Jury chooses design
for Berlin memorial
to homosexual victims
of Nazis
By AP from Canadian
Press on the Web, January 26, 2006
BERLIN -- A jury has chosen a
design for a memorial in Berlin to homosexuals persecuted and killed under the
Nazis, a monument that will complement the nearby memorial to the six million
Jews who died in the Holocaust, the city government said Thursday.
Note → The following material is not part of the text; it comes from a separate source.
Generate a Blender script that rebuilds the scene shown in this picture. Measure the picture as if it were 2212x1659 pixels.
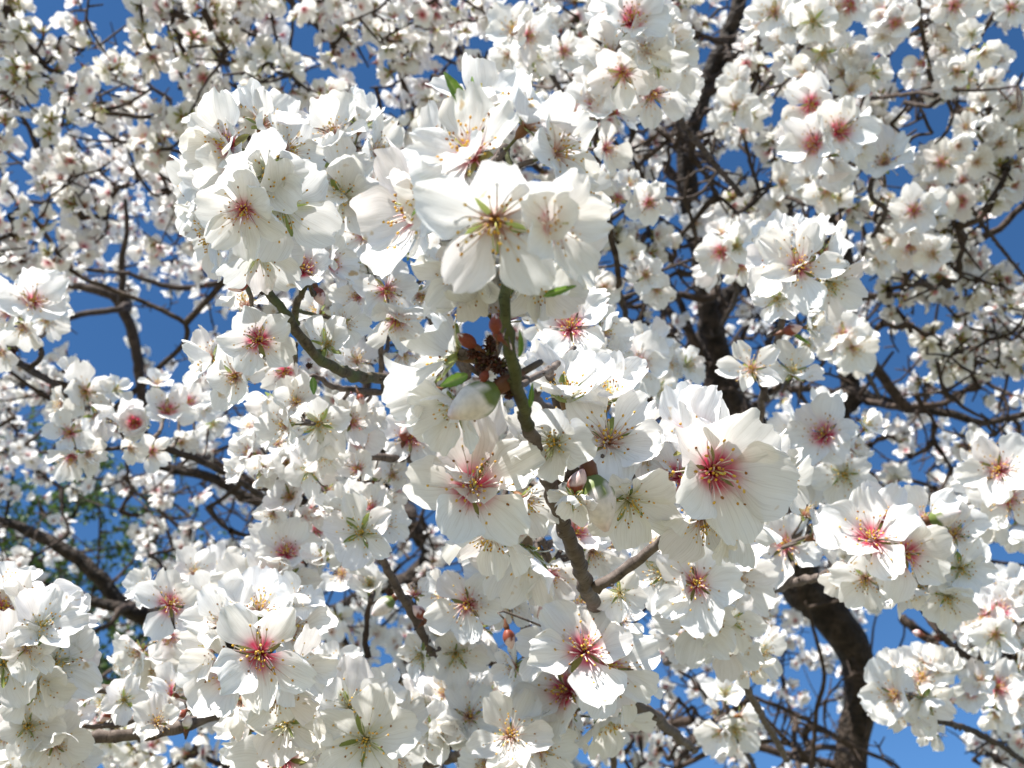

The announcement came on the eve of a global remembrance of the Nazis'
slaughter. Last year, the UN designated Jan. 27 International Holocaust
Memorial Day, commemorating the 1945 liberation of the Auschwitz death camp by
Soviet troops.
The memorial's design by Danish-born Michael Elmgreen and Norwegian native Ingar
Dragset is shaped as a grey concrete slab with a window, allowing visitors to
view a film projection inside. A city government statement said the
intention is to build the memorial "as soon as possible," although it gave no
date.
The memorial, whose construction was approved by the German parliament in
December 2003, will stand on the edge of the capital's Tiergarten park, opposite
the Memorial to the Murdered Jews of Europe.
Its design echoes that of U.S. architect Peter Eisenman's memorial to the Nazis'
Jewish victims, a vast field of more than 2,700 slabs that was inaugurated last
May. The design was picked Wednesday from 17 proposed designs, and the
federal government has pledged up to $552,000 US to fund construction.
Nazi Germany declared homosexuality an aberration that threatened the German
race, and arrested about 100,000 homosexuals and convicted some 50,000 of them
as criminals. Hundreds were castrated under court order. An
estimated 10,000 to 15,000 gay men were deported to concentration camps.
However, estimates of the number of gay men killed in the camps range from about
15,000 to as many as 600,000. Reasons for the variance include whether
researchers counted men who were both Jewish and gay, and no information is
available as to why many men were sent to death camps.
Few gays convicted by the Nazis came forward after the Second World War because
of the continuing stigma -- and because the law used against them remained on
the books in the former West Germany until 1969.
The German parliament in 2002 issued a formal pardon for homosexuals convicted
under the Nazis. One reason the pardon took so long was because supporters
linked it to a blanket rehabilitation of 22,000 Wehrmacht (army) deserters, a
move many conservatives opposed.
During the Holocaust, besides Jews, the Nazis also targeted other groups because
of their perceived "racial inferiority." They included Roma (Gypsies), the
handicapped, and some of the Slavic peoples such as Poles, Russians, and others.
In addition to homosexuals, other groups were also persecuted on political and
behavioural grounds, among them Communists, Socialists and Jehovah's Witnesses.